The program started about a year ago, when librarians decided to revamp the teen room. A panel of teens had already been in place for years. That panel was revamped into the Teen Volunteer Corps, she said.

Teens meet once a month to discuss what they want to do and what the teen room could offer their peers. Each meeting garners around 100 ideas that the teens want to do. Librarians help them pare down their list.

The volunteer corps is behind ballroom dancing classes and self defense classes. It was also the volunteer corps’ idea to change how a video game tournament was scored, which helped attendance at that teen event, Smith said.

“We kind of get into the teens’ minds,” she said.

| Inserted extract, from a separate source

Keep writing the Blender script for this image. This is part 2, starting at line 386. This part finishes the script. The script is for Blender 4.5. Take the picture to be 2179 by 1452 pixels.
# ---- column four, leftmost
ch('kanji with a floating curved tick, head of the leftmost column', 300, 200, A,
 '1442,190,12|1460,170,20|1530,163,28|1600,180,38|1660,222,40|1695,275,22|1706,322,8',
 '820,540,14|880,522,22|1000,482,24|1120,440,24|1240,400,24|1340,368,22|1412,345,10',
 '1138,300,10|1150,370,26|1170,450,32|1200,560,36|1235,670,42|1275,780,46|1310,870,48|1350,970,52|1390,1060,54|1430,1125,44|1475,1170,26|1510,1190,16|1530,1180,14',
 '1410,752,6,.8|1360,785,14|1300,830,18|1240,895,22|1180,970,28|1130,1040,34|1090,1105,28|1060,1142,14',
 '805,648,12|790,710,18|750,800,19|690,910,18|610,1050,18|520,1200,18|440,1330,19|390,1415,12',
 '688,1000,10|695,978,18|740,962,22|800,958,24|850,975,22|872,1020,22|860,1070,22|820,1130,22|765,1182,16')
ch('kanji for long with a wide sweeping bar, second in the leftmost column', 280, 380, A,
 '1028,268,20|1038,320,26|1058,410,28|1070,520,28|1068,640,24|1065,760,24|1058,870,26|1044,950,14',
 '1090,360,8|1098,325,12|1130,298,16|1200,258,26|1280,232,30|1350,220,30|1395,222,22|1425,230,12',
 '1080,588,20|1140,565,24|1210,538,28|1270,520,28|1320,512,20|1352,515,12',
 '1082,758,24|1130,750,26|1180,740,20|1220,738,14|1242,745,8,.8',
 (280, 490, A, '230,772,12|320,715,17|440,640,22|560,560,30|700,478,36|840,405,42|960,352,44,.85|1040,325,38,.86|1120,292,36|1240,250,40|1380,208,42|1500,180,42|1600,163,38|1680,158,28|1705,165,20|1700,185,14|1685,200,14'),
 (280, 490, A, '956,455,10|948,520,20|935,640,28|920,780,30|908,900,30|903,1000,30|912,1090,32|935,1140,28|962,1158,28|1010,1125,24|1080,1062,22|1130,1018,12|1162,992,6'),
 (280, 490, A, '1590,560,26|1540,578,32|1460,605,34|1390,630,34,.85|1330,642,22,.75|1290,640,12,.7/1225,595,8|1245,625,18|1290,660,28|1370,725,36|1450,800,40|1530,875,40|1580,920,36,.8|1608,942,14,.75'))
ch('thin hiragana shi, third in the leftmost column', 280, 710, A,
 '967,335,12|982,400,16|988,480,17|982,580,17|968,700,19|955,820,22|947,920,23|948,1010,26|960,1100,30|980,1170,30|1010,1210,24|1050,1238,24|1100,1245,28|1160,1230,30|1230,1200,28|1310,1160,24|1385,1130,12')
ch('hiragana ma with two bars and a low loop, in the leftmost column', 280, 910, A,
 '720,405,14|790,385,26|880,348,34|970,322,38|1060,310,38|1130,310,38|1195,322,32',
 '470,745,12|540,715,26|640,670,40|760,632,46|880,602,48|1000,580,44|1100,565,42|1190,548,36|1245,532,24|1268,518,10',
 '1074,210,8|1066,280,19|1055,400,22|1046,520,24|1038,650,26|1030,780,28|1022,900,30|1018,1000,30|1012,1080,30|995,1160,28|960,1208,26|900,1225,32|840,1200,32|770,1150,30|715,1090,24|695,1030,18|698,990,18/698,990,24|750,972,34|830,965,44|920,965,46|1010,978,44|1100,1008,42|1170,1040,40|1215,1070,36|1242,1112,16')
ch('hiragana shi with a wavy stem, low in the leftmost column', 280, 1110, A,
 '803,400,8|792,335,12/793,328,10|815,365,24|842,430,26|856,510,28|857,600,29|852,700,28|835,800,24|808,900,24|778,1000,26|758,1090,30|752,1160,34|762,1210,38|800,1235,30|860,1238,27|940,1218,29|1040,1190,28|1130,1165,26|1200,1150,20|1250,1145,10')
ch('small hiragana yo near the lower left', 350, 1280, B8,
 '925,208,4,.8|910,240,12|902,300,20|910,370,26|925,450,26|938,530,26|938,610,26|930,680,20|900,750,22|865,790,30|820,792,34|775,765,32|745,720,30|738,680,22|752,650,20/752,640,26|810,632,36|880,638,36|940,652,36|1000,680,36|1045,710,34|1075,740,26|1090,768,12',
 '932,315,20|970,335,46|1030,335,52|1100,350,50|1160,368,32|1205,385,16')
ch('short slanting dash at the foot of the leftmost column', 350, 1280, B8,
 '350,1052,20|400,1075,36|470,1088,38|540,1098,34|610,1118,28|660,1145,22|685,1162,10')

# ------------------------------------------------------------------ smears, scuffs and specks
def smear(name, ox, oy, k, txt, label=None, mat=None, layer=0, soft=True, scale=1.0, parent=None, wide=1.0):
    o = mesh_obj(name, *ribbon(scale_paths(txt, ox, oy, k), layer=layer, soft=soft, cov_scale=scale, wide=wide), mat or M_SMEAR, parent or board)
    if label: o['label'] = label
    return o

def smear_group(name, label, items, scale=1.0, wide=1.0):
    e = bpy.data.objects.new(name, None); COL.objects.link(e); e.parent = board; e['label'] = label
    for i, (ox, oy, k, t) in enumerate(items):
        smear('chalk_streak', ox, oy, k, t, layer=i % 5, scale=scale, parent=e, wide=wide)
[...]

The teens are also expected to be at all of the teen events at the library, they help with festivals and public events the library hosts and they help with other more mundane tasks, such as cleaning shelves and setting up exhibits, Smith said.

“They are a huge help, especially when we need volunteers and things we just do not have enough hands for,” she said.

Teens also enjoy pitching in and guiding where the teen programming of the library goes, said Kayley Moore, a senior homeschool student in Greenwood.

“I really wanted to help out my community,” she said.

Teens also write reviews of books and those reviews are then put out into the public using the library’s Twitter, Smith said.

The largest part of having the volunteers is helping the teens get skills they can use outside the library. The No. 1 goal is to allow a place where students can have camaraderie and learn the skills they need, she said.

“We really want them to know that the library is a place where they can come and hang out with their friends,” Smith said.